Translate

Saturday, April 27, 2024

Andando na Lua

[parecia que a gente pisava na Lua, só que ela era feita de areia

A gente era de Copacabana. Pobre. No máximo o dinheiro do lanche e do ônibus. Então descobrimos o Leblon. Só para olhar as coisas, as gentes nos bares badalados, as garotas. Tinha um Gordon lá também, Cazuza vivia ali. Noutra vez ele estava em pé no balcão do boteco, acho que na Ataulfo de Paiva mesmo. Ele cantava alto, talvez um blues, todo mundo ria. Era o Rio. 

Muita gente ia pro Leblon. Outras galeras iam pro Baixo Gávea, que tinha uma grande concentração da turma ligada ao heavy metal e o rock também. No fim da noite, os ônibus circulares ficavam lotados. Claro, todo mundo descia em Copacabana, o astro-rei. Gente das coberturas, dos apês da Atlântica e dos quitinetes. Não havia distinção. 

Inventamos um jeito de prorrogar a noite. Simplesmente dava duas ou três da manhã, todo mundo tinha arrumado sua vida, a gente ia pra Delfim Moreira e voltava a pé até a Figueiredo Magalhães. Pela praia, na areia, na beira-mar.

Parecia que a gente pisava na Lua, macia, feira de areia fofa e clarinha. Vínhamos devagar, para saborear o passeio em pleno Atlântico Sul. De ônibus era mais rápido, só que a gente no fundo queria ficar mais tempo juntos, naquela beleza de visual.

Silêncio, silêncio, nossos risos. Às vezes éramos cinco, oito, doze, somente a gente e mais ninguém. O barulho misterioso do mar sereno do Leblon e Ipanema. Gente mesmo só tinha no Arpoador, mas não íamos até lá. Era virar geralmente na Francisco Otaviano e navegar Copacabana. 

Ninguém namorava entre nós. Garotos e garotas de quinze e dezesseis anos, na flor da juventude. Flertes havia, namoro não. Tinham inventado o negócio de ficar, que era um sucesso da época, então namorar estava careta por um tempo. Ninguém assumido também, só muito mais tarde. 

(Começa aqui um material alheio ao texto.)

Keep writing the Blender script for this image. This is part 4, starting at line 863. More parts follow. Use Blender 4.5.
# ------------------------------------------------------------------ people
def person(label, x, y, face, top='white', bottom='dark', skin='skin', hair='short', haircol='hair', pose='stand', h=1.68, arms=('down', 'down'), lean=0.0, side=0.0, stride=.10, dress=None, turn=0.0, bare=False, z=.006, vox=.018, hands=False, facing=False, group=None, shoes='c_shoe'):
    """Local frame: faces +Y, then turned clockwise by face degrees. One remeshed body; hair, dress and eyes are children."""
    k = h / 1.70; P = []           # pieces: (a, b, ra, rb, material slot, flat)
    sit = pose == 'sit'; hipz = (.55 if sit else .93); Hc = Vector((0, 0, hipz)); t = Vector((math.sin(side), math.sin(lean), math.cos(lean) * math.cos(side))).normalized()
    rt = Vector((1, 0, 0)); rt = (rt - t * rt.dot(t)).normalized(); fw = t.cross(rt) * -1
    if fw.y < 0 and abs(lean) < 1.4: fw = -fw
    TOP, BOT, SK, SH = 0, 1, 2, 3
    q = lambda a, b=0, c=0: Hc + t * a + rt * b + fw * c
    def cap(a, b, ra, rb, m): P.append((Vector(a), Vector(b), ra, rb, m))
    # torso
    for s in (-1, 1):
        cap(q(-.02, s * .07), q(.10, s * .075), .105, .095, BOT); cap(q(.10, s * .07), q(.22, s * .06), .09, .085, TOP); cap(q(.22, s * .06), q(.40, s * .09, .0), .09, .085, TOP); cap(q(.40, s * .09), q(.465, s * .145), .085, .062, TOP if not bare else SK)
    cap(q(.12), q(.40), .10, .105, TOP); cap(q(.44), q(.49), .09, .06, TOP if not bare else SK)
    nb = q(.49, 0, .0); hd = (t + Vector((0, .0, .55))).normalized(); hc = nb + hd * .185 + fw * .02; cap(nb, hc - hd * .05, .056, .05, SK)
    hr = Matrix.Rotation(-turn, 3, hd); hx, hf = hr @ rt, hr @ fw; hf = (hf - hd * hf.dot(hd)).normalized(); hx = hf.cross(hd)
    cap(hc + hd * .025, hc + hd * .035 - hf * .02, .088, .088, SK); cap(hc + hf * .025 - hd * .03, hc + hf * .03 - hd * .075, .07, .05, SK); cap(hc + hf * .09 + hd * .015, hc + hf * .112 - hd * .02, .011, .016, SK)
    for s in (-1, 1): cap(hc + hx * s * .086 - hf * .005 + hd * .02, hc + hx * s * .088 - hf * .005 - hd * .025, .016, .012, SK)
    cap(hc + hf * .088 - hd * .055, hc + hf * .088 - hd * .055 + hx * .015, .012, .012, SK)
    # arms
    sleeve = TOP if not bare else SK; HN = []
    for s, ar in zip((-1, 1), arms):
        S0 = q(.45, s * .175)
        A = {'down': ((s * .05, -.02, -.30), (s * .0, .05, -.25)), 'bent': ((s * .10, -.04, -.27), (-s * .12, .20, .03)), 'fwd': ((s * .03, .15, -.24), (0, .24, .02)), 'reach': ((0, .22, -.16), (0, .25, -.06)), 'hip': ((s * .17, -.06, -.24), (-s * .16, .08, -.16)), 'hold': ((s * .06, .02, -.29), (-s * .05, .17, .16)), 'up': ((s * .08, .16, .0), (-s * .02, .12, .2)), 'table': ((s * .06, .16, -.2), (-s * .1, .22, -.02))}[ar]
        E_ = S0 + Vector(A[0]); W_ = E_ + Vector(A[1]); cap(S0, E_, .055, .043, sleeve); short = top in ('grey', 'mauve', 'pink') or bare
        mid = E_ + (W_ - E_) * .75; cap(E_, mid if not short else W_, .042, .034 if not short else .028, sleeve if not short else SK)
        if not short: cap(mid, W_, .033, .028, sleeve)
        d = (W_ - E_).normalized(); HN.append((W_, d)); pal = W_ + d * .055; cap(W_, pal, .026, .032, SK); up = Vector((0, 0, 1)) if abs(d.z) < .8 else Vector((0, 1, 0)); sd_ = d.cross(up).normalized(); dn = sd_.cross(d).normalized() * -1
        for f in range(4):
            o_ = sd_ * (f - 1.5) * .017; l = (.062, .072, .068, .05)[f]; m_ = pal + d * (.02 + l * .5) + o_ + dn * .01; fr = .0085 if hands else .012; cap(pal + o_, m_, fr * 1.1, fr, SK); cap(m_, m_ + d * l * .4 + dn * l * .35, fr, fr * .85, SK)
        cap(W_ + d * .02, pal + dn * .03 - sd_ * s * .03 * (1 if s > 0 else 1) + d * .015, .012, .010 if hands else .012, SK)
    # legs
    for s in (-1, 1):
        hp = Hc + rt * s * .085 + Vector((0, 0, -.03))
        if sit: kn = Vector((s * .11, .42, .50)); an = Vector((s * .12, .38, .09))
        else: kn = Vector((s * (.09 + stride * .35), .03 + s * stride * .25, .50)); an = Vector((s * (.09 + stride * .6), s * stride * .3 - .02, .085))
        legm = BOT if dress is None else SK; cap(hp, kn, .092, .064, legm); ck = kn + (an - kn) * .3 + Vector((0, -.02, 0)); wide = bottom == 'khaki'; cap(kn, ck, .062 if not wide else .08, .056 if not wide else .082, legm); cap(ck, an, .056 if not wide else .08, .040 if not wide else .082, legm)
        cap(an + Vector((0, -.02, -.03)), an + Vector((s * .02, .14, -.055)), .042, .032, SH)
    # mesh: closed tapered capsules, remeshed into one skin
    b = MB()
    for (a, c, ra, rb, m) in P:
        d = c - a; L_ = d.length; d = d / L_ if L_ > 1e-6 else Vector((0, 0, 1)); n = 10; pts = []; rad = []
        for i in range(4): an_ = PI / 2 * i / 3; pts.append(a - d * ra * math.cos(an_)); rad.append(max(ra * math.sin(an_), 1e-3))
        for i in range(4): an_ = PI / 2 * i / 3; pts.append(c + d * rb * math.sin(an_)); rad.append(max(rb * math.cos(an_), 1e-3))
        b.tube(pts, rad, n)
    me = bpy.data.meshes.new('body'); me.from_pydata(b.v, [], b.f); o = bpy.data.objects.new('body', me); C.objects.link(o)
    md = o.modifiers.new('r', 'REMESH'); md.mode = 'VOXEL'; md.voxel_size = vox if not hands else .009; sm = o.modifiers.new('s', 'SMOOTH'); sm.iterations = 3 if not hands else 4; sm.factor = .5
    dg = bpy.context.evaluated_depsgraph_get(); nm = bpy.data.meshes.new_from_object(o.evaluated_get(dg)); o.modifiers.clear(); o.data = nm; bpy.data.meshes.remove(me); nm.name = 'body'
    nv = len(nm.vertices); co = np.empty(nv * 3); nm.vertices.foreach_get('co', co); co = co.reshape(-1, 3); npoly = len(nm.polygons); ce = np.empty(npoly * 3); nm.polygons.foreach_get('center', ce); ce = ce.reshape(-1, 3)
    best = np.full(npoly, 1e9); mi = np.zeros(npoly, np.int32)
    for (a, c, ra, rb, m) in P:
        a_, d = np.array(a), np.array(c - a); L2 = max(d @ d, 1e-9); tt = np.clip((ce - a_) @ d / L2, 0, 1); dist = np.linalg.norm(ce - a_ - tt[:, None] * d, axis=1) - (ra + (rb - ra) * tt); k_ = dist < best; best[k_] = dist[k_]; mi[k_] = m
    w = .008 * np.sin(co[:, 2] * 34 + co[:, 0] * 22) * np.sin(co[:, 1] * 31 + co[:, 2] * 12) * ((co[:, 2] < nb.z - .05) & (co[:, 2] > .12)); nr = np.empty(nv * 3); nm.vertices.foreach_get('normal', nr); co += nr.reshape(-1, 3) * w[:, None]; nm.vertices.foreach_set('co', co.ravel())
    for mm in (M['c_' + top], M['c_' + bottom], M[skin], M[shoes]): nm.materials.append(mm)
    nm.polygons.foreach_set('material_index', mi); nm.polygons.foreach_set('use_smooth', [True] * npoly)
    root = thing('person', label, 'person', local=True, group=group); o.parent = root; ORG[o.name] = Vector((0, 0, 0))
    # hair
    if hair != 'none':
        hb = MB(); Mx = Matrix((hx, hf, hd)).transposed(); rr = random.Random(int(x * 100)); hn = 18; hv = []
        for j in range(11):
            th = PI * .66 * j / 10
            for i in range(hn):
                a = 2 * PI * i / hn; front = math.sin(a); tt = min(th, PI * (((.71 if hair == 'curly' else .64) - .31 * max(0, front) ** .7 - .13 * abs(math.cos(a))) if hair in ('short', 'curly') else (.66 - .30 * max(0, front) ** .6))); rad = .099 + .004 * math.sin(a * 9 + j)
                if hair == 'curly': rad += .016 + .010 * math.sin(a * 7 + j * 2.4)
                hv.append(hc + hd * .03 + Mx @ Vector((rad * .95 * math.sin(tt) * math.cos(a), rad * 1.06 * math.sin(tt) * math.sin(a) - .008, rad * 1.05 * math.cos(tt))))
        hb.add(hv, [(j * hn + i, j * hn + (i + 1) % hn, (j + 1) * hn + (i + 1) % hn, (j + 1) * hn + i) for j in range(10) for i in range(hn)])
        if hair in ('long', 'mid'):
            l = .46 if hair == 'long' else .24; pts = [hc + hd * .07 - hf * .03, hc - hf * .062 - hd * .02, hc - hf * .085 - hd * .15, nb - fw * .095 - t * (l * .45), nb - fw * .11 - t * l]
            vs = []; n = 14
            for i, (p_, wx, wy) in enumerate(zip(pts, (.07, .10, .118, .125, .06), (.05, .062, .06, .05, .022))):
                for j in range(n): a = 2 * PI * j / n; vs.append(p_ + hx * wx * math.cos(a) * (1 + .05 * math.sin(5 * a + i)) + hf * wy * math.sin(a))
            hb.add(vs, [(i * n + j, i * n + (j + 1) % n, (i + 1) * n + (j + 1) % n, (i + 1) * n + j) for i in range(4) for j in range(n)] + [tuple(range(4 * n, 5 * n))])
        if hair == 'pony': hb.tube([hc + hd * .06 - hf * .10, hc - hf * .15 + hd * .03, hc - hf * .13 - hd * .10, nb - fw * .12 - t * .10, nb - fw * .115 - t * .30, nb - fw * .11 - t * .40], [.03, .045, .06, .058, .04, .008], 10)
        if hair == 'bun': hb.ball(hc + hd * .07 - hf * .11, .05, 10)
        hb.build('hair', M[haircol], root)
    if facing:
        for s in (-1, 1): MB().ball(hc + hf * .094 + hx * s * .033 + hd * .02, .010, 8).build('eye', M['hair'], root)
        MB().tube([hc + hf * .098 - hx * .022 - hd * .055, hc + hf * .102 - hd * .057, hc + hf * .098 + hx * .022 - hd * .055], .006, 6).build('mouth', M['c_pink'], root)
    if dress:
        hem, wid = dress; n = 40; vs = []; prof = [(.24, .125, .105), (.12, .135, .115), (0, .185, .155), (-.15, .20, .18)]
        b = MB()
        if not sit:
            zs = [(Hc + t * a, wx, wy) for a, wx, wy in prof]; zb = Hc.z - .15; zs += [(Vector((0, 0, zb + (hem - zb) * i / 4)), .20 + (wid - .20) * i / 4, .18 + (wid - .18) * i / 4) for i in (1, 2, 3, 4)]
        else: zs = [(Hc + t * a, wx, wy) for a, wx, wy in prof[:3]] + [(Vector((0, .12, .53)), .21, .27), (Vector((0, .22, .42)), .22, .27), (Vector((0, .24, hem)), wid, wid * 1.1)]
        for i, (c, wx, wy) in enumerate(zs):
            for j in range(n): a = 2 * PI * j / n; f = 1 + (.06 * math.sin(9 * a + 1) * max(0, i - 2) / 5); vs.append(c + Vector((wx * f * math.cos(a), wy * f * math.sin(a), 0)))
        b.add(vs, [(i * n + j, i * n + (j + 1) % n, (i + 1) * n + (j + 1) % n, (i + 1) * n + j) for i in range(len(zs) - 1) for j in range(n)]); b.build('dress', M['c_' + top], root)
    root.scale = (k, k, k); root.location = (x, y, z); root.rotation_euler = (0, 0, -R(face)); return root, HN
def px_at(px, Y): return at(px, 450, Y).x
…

Engraçado que em Copacabana a gente não ia muito pela areia. É que o calçadão e a calçada eram verdadeiros acontecimentos, laboratórios humanos, gente doida de todas as regiões, idades e sexualidades. Não precisava de muita grana mesmo, tínhamos um programa de auditório a céu aberto, fervendo da Alaska até pelo menos a Santa Clara. Três da manhã, a turma do Juventus ainda fazia resenha na esquina da Domingos Ferreira. Deixávamos as garotas uma a uma em casa, nos despedíamos na porta do Shopping dos Antiquários. 

Geralmente era a pré-manhãzinha de domingo. Os Globinhos já estavam na luta, preparando a tonelada de jornais para serem entregues a domicílio. Meu amigo Silvio, gente boa, trabalhou lá até ingressar no TI. Ele era muito legal, nunca mais nos vimos. 

Sem tiro nem facada, a gente era pobre mas andava feliz pela areia da Lua de Ipanema. Foram dezenas e dezenas de vezes, até que, tal como diria o poeta Renato Russo, viramos pássaro novo longe do ninho - daí, voamos.